#### WORK INSTRUCTIONS
Reproduce the listing word for word, leaving every picture behind.

#### DATASET SECTION
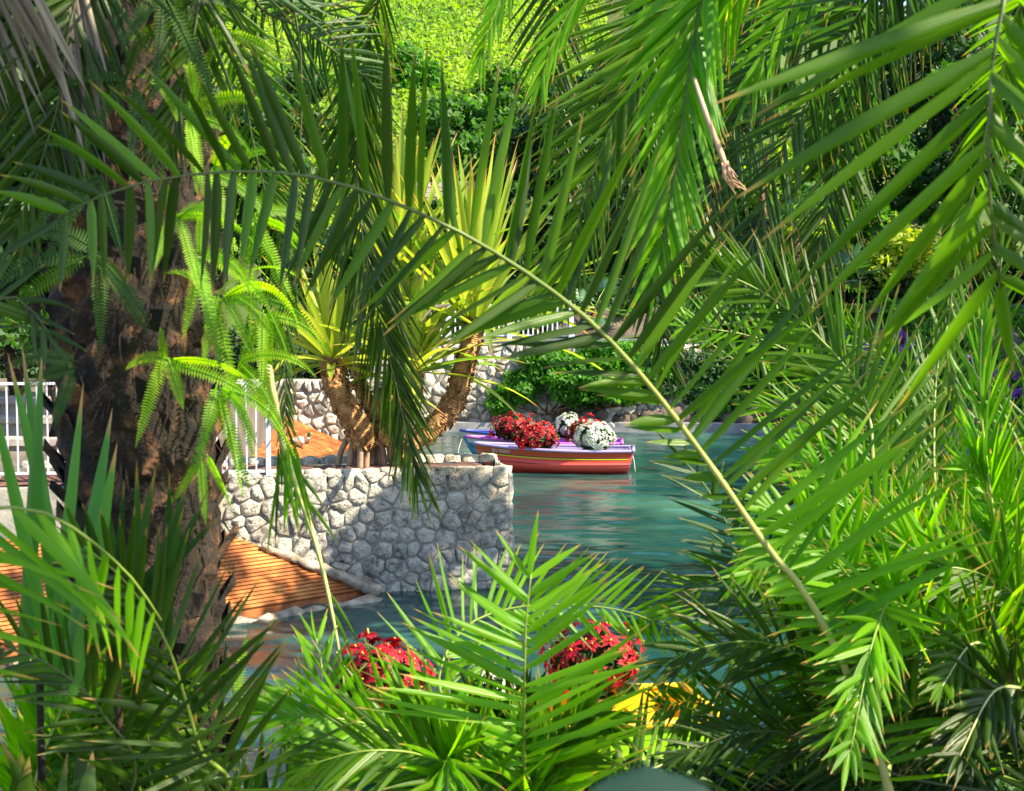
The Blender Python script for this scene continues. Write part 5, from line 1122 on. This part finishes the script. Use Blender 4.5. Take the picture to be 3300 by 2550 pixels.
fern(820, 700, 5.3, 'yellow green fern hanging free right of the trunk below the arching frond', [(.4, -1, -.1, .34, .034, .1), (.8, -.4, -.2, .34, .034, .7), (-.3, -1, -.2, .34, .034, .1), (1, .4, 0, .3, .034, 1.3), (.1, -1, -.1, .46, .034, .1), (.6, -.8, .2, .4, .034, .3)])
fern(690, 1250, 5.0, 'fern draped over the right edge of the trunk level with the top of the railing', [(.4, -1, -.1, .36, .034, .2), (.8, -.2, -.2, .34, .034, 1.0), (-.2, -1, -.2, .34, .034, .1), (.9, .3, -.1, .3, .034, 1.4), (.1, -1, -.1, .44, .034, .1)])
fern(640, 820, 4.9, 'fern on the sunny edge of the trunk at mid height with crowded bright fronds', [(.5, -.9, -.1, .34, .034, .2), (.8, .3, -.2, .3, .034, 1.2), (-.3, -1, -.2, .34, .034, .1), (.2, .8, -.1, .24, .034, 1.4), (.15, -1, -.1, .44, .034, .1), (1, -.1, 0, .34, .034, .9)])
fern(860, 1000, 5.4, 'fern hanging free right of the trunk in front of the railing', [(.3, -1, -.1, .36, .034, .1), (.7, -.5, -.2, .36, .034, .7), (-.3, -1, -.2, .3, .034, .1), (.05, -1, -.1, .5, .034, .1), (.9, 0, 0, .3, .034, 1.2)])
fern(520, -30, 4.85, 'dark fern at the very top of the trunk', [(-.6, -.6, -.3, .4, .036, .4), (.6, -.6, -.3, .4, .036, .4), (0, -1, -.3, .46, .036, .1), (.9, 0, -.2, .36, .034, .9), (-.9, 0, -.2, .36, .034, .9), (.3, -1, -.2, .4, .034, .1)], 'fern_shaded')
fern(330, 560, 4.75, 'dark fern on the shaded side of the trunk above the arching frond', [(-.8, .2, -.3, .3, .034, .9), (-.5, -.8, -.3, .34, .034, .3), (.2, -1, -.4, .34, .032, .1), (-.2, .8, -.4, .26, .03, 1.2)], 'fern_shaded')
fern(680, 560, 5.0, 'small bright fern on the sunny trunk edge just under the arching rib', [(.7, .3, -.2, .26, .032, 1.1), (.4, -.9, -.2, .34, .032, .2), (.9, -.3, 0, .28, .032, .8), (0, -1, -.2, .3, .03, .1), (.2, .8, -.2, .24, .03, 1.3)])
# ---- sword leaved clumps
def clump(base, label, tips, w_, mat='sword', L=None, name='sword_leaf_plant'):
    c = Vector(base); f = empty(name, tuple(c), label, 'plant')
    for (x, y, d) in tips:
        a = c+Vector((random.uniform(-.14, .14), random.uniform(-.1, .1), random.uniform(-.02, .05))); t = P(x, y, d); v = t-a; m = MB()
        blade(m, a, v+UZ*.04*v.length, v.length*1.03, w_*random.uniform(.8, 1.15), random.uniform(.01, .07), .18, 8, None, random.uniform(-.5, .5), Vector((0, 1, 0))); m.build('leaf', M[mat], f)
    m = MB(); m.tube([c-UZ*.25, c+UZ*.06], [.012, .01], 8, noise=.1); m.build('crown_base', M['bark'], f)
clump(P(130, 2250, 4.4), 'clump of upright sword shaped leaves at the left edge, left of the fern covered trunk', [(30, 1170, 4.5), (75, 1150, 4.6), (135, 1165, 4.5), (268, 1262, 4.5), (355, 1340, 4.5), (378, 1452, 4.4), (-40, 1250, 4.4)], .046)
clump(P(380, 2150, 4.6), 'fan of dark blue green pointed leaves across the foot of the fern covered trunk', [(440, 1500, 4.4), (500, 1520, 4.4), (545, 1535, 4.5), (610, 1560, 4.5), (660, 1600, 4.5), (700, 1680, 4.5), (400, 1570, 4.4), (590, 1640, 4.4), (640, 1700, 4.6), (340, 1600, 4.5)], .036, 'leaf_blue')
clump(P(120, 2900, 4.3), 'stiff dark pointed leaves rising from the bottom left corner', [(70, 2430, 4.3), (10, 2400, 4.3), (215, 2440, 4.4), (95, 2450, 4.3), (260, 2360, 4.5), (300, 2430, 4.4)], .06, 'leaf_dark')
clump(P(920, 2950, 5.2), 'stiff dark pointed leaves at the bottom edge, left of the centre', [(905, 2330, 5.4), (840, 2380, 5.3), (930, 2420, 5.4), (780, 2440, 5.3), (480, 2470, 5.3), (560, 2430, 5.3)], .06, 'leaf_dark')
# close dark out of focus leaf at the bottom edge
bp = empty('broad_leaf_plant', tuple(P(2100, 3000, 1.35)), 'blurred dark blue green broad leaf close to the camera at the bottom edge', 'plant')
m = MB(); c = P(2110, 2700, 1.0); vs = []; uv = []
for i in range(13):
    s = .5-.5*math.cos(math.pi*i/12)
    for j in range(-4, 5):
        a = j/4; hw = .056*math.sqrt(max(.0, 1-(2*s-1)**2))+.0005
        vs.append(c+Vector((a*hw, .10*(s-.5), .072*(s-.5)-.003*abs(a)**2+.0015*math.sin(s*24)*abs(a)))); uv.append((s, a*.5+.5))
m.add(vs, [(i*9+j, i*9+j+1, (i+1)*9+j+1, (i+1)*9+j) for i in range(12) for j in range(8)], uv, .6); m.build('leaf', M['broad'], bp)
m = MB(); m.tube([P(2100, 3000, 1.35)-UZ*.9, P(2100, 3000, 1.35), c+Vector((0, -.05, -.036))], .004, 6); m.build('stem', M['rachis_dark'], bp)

#### EXPECTED ANSWER
The Blender Python script for this scene continues. Write part 5, from line 1122 on. This part finishes the script. Use Blender 4.5. Take the picture to be 3300 by 2550 pixels.
fern(820, 700, 5.3, 'yellow green fern hanging free right of the trunk below the arching frond', [(.4, -1, -.1, .34, .034, .1), (.8, -.4, -.2, .34, .034, .7), (-.3, -1, -.2, .34, .034, .1), (1, .4, 0, .3, .034, 1.3), (.1, -1, -.1, .46, .034, .1), (.6, -.8, .2, .4, .034, .3)])
fern(690, 1250, 5.0, 'fern draped over the right edge of the trunk level with the top of the railing', [(.4, -1, -.1, .36, .034, .2), (.8, -.2, -.2, .34, .034, 1.0), (-.2, -1, -.2, .34, .034, .1), (.9, .3, -.1, .3, .034, 1.4), (.1, -1, -.1, .44, .034, .1)])
fern(640, 820, 4.9, 'fern on the sunny edge of the trunk at mid height with crowded bright fronds', [(.5, -.9, -.1, .34, .034, .2), (.8, .3, -.2, .3, .034, 1.2), (-.3, -1, -.2, .34, .034, .1), (.2, .8, -.1, .24, .034, 1.4), (.15, -1, -.1, .44, .034, .1), (1, -.1, 0, .34, .034, .9)])
fern(860, 1000, 5.4, 'fern hanging free right of the trunk in front of the railing', [(.3, -1, -.1, .36, .034, .1), (.7, -.5, -.2, .36, .034, .7), (-.3, -1, -.2, .3, .034, .1), (.05, -1, -.1, .5, .034, .1), (.9, 0, 0, .3, .034, 1.2)])
fern(520, -30, 4.85, 'dark fern at the very top of the trunk', [(-.6, -.6, -.3, .4, .036, .4), (.6, -.6, -.3, .4, .036, .4), (0, -1, -.3, .46, .036, .1), (.9, 0, -.2, .36, .034, .9), (-.9, 0, -.2, .36, .034, .9), (.3, -1, -.2, .4, .034, .1)], 'fern_shaded')
fern(330, 560, 4.75, 'dark fern on the shaded side of the trunk above the arching frond', [(-.8, .2, -.3, .3, .034, .9), (-.5, -.8, -.3, .34, .034, .3), (.2, -1, -.4, .34, .032, .1), (-.2, .8, -.4, .26, .03, 1.2)], 'fern_shaded')
fern(680, 560, 5.0, 'small bright fern on the sunny trunk edge just under the arching rib', [(.7, .3, -.2, .26, .032, 1.1), (.4, -.9, -.2, .34, .032, .2), (.9, -.3, 0, .28, .032, .8), (0, -1, -.2, .3, .03, .1), (.2, .8, -.2, .24, .03, 1.3)])
# ---- sword leaved clumps
def clump(base, label, tips, w_, mat='sword', L=None, name='sword_leaf_plant'):
    c = Vector(base); f = empty(name, tuple(c), label, 'plant')
    for (x, y, d) in tips:
        a = c+Vector((random.uniform(-.14, .14), random.uniform(-.1, .1), random.uniform(-.02, .05))); t = P(x, y, d); v = t-a; m = MB()
        blade(m, a, v+UZ*.04*v.length, v.length*1.03, w_*random.uniform(.8, 1.15), random.uniform(.01, .07), .18, 8, None, random.uniform(-.5, .5), Vector((0, 1, 0))); m.build('leaf', M[mat], f)
    m = MB(); m.tube([c-UZ*.25, c+UZ*.06], [.012, .01], 8, noise=.1); m.build('crown_base', M['bark'], f)
clump(P(130, 2250, 4.4), 'clump of upright sword shaped leaves at the left edge, left of the fern covered trunk', [(30, 1170, 4.5), (75, 1150, 4.6), (135, 1165, 4.5), (268, 1262, 4.5), (355, 1340, 4.5), (378, 1452, 4.4), (-40, 1250, 4.4)], .046)
clump(P(380, 2150, 4.6), 'fan of dark blue green pointed leaves across the foot of the fern covered trunk', [(440, 1500, 4.4), (500, 1520, 4.4), (545, 1535, 4.5), (610, 1560, 4.5), (660, 1600, 4.5), (700, 1680, 4.5), (400, 1570, 4.4), (590, 1640, 4.4), (640, 1700, 4.6), (340, 1600, 4.5)], .036, 'leaf_blue')
clump(P(120, 2900, 4.3), 'stiff dark pointed leaves rising from the bottom left corner', [(70, 2430, 4.3), (10, 2400, 4.3), (215, 2440, 4.4), (95, 2450, 4.3), (260, 2360, 4.5), (300, 2430, 4.4)], .06, 'leaf_dark')
clump(P(920, 2950, 5.2), 'stiff dark pointed leaves at the bottom edge, left of the centre', [(905, 2330, 5.4), (840, 2380, 5.3), (930, 2420, 5.4), (780, 2440, 5.3), (480, 2470, 5.3), (560, 2430, 5.3)], .06, 'leaf_dark')
# close dark out of focus leaf at the bottom edge
bp = empty('broad_leaf_plant', tuple(P(2100, 3000, 1.35)), 'blurred dark blue green broad leaf close to the camera at the bottom edge', 'plant')
m = MB(); c = P(2110, 2700, 1.0); vs = []; uv = []
for i in range(13):
    s = .5-.5*math.cos(math.pi*i/12)
    for j in range(-4, 5):
        a = j/4; hw = .056*math.sqrt(max(.0, 1-(2*s-1)**2))+.0005
        vs.append(c+Vector((a*hw, .10*(s-.5), .072*(s-.5)-.003*abs(a)**2+.0015*math.sin(s*24)*abs(a)))); uv.append((s, a*.5+.5))
m.add(vs, [(i*9+j, i*9+j+1, (i+1)*9+j+1, (i+1)*9+j) for i in range(12) for j in range(8)], uv, .6); m.build('leaf', M['broad'], bp)
m = MB(); m.tube([P(2100, 3000, 1.35)-UZ*.9, P(2100, 3000, 1.35), c+Vector((0, -.05, -.036))], .004, 6); m.build('stem', M['rachis_dark'], bp)